Unwelcome arrivals

3rd December 2004 at 00:00
Julie Nightingale sees how role-play investigating social hostility in a historical setting, rather than the present, can be used to explore issues of community tension and attitudes to newcomers

A true tale of friction between two groups of miners in the 19th century, which has been adapted to help primary schools in the North-east explore issues of community identity, offers a good model for projects that teachers can set up themselves with the help of local resources. An influx of Cornish mining families looking for work arrived in the pit village of Cramlington in Northumberland in the late 1800s, but were met with a wave of hostility from locals, who were on strike and feared the newcomers would steal their jobs.

Simon Woolley, keeper of education at Beamish, the North of England Open Air Museum, has woven a programme of activities around the story to support history, literacy and communication skills at key stage 2. It can take half-a-term's topic work for roughly two hours a week and could be adapted, he says, for any community which has had an influx of migrant workers in its history.

The idea was born when he noticed that some of the children he was working with in Cramlington had an antipathy towards "outsiders". "They had negative ideas about 'other people' and there was a bit of racial tension," he says. "I felt it was something I needed to look into and this approach meant I could talk to them about it in an oblique way."

The work focuses on a Cornish miner, James Harris, who died in 1899 and is buried in Cramlington churchyard. Having come across the grave on a school visit, Simon researched Harris in the 1891 census in the local archive. It revealed his Cornish roots and that he had a wife and child. (The 1901 census is now available online and might be a good place to start looking for a character if a trip to the graveyard or archive is not feasible.) The local library yielded more information about the migration from Cornwall and how whole families had upped sticks and left their homes to work in the mines of the North-east, their harsh reception and the tension it generated between the two communities.

Simon introduces James Harris to the children by showing them a rubbing of his gravestone, revealing dates of birth and death and his occupation. Then he gets children to ask questions and imagine what Harris's history might be. In an exercise called Conscience Alley, the children re-enact the arrival of the Cornish newcomers at Cramlington train station. One group plays the Cornish families and another, the hostile Cramlington people; then they swap over. They act in silence so the children focus on looks and body language.

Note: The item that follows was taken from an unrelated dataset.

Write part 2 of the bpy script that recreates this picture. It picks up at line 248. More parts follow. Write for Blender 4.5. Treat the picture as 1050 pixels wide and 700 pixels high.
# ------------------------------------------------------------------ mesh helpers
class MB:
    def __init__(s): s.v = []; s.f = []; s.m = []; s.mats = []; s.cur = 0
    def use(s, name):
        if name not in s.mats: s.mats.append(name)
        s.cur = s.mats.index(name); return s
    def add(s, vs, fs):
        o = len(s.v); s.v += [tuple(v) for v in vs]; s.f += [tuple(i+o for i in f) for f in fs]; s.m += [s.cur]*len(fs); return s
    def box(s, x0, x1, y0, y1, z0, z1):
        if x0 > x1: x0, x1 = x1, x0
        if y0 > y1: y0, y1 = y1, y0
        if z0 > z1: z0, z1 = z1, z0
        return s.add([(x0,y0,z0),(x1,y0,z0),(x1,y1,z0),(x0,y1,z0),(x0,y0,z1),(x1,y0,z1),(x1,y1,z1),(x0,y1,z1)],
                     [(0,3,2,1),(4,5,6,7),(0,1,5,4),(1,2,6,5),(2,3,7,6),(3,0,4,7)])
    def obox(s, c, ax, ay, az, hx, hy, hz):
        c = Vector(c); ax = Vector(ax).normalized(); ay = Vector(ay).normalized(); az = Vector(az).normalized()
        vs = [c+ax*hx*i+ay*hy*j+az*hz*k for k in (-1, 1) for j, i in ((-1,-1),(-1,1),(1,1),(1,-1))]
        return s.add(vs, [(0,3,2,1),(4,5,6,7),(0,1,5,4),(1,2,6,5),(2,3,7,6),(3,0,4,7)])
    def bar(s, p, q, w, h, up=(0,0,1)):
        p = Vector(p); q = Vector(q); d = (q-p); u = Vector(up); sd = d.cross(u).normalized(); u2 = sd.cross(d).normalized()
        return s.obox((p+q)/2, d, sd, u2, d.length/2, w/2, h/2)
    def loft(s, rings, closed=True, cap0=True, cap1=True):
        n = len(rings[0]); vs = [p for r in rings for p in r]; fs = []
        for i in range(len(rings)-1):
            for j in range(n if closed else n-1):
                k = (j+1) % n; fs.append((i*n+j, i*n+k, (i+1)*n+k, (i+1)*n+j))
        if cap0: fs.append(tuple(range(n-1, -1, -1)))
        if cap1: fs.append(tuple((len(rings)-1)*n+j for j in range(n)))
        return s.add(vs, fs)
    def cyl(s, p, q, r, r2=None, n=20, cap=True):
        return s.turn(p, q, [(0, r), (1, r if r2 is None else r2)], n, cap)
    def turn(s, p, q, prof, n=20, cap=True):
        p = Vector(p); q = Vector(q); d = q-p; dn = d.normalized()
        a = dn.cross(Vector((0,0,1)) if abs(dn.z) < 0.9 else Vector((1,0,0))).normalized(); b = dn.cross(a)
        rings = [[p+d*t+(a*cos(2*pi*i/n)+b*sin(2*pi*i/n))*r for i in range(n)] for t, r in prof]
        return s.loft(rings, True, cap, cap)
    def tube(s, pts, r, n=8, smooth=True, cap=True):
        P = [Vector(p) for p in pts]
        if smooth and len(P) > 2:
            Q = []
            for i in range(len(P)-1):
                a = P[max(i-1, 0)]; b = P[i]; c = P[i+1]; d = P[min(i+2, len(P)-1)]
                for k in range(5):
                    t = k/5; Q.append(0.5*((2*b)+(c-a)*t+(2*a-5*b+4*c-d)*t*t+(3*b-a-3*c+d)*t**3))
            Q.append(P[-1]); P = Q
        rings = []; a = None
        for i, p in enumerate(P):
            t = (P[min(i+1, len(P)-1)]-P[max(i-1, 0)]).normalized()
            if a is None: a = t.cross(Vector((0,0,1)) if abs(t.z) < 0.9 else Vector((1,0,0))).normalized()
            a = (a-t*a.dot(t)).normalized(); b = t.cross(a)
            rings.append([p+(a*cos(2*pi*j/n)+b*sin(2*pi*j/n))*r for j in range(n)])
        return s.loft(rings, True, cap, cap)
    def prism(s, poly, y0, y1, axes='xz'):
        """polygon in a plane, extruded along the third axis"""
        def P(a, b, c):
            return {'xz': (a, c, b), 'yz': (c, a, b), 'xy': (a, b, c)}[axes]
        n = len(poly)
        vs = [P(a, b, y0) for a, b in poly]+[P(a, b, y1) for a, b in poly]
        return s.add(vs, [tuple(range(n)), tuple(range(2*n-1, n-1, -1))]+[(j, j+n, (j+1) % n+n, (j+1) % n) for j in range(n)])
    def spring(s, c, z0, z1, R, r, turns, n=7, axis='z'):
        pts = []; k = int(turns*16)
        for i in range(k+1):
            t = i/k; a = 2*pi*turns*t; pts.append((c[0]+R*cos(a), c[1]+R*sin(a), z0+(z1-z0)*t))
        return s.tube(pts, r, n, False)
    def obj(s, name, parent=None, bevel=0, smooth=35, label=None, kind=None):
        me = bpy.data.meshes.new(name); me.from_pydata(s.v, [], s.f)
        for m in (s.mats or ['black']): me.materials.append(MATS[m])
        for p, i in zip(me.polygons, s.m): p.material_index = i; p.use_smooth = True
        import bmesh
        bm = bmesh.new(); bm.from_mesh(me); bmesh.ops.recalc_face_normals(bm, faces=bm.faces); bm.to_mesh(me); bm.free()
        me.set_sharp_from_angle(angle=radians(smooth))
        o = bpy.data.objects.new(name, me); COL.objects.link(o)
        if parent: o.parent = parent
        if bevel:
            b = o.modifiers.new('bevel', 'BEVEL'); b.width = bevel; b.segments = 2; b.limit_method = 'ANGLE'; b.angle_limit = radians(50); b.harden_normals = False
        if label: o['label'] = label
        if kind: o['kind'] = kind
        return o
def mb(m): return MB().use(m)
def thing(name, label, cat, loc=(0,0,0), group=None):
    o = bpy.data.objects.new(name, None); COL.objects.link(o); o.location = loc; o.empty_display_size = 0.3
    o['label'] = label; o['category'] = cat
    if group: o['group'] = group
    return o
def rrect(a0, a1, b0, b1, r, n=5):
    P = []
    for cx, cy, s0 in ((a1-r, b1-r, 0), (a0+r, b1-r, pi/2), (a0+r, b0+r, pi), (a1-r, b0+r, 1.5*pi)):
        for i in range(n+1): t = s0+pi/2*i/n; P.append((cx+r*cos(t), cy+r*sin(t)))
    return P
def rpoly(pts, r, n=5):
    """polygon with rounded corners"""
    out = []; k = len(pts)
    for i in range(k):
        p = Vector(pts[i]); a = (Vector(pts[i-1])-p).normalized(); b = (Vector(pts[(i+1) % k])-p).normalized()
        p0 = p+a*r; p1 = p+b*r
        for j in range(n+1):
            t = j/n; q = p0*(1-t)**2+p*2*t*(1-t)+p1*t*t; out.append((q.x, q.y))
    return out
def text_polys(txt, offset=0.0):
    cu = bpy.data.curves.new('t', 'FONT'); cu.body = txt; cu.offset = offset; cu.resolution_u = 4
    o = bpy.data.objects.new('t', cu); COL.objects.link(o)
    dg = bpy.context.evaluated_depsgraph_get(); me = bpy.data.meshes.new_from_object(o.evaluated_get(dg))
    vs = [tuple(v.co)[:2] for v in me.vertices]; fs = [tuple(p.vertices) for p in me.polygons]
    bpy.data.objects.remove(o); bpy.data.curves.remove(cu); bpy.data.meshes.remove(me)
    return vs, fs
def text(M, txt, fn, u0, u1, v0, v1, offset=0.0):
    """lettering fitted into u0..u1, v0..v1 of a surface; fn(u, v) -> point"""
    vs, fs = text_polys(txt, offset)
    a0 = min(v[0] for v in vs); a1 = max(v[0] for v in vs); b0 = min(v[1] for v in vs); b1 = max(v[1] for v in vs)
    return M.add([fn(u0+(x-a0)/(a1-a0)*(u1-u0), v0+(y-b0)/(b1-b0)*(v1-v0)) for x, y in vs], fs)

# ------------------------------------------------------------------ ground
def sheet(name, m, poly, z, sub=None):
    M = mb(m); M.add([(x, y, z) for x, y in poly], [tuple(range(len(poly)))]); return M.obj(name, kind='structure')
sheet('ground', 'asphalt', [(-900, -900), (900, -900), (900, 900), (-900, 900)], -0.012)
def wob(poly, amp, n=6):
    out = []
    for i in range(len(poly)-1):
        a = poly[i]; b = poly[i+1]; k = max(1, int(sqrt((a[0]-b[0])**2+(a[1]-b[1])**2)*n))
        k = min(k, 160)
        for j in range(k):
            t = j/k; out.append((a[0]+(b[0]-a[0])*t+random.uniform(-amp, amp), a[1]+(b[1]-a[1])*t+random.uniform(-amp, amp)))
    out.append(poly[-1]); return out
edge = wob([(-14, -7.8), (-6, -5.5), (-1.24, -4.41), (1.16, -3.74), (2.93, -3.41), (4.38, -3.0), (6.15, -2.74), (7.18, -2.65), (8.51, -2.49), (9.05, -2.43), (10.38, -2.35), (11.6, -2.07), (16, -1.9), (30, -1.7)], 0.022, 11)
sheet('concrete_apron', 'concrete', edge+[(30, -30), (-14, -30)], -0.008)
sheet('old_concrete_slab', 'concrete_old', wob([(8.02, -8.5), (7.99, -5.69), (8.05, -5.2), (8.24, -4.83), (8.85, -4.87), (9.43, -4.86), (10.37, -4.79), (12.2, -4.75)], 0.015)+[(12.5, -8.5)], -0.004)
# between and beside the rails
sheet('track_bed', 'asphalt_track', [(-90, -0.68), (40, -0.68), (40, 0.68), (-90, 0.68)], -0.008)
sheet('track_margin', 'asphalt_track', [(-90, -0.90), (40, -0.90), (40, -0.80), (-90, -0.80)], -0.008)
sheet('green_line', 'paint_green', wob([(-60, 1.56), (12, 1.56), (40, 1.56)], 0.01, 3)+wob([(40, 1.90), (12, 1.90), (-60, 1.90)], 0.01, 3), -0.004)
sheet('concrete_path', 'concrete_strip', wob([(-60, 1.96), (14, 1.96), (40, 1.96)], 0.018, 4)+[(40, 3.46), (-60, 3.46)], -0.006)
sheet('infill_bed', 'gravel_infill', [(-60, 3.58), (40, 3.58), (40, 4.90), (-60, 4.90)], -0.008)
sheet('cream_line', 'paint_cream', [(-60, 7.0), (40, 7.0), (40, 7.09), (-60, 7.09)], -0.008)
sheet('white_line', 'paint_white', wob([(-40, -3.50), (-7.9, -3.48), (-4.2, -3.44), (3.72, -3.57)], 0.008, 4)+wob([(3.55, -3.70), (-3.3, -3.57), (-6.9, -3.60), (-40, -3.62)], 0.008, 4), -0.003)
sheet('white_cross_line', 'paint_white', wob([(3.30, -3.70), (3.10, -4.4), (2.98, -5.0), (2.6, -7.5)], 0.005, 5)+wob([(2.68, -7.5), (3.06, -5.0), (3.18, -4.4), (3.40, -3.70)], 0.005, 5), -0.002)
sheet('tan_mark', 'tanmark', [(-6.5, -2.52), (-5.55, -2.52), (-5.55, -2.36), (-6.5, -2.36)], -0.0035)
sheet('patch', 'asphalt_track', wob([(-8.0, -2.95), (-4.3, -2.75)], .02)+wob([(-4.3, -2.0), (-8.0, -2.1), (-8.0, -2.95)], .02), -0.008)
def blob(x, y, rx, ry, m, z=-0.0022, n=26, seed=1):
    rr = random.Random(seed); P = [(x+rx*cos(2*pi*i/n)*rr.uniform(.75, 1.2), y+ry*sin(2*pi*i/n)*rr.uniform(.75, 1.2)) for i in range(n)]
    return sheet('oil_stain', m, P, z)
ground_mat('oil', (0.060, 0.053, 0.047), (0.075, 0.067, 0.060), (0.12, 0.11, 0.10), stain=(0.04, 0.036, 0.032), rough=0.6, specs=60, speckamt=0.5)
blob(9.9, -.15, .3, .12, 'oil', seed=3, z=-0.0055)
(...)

It can help to start things off if the facilitator or teacher takes on the key character role. "When I play Harris, they quite quickly get into giving me dirty looks and generally being nasty," Simon says. Next the children write down how the two sides might express their feelings. "Children say things like 'The Cornish people would have funny accents', which I pounce on and get them to explain - why do they object to accents, why does it make a difference to their view of a person?"

They repeat the arrival scene with the "script" and it's essential that all the children get to play both resident community and newcomers. "The biggest risk with drama is that they focus on what it's like to be the aggressive side and really get into the shouting and name-calling, and don't get under the skin of the side on the receiving end," Simon emphasises.

The character's home life can be explored, too. Harris had a child of primary-school age. Children latch on to this and they are fascinated by old-fashioned household items, such as the tin bath Simon takes into class.

They love to climb into it. Asking pupils to bring in their own objects related to the project brings home their own connection to local history - for the Harris story, many children brought in their grandfathers' mining lamps.

At Scremeston First School in Berwick, pupils have focused on the exercise as an investigation, says headteacher Helen Harrison. "We used a rubbing from a gravestone but only showed parts of it at a time - first the name, then the date and so on, and asked the class to imagine what might lie behind them. Looking for clues is a really good way to focus children's attention."

If you are planning to visit the local graveyard to research a name, contact the vicar first and talk it through with the children, she says.

"Make sure they know it's a quiet place and to treat the area with respect if anyone else is there. We also made sure to use an old part of the graveyard." Using copies of local newspaper reports from the period reinforces the idea that the children are dealing with the history of their area, she adds.

At Woodhouse Close Junior School, Bishop Auckland, Lindsey Burnip's Year 6 class began by looking at pictures from the period. "Everyone is able to get something out of a picture regardless of their reading skills so everyone has a way in."

A good way to start on written work is to get the children to interrogate the gravestone inscription, she says. After some discussion of what it means, they write down on Post-It notes what else they want to know about the person, then put the note on the board. "When we did it, we had 40 or 50 Post-Its on the board with questions such as 'Who was it? Or 'How did he die?'. And it gets the children moving about."

Simon completes his project with a visit to a mining museum to help the children put the Harris story in context, but at no point does he stress the links between the hostility experienced by men like James Harris and the tensions in 21st-century communities. Those connections emerge naturally, he suggests. "Don't make heavy-handed links with present day issues. Children understand. They make the link themselves."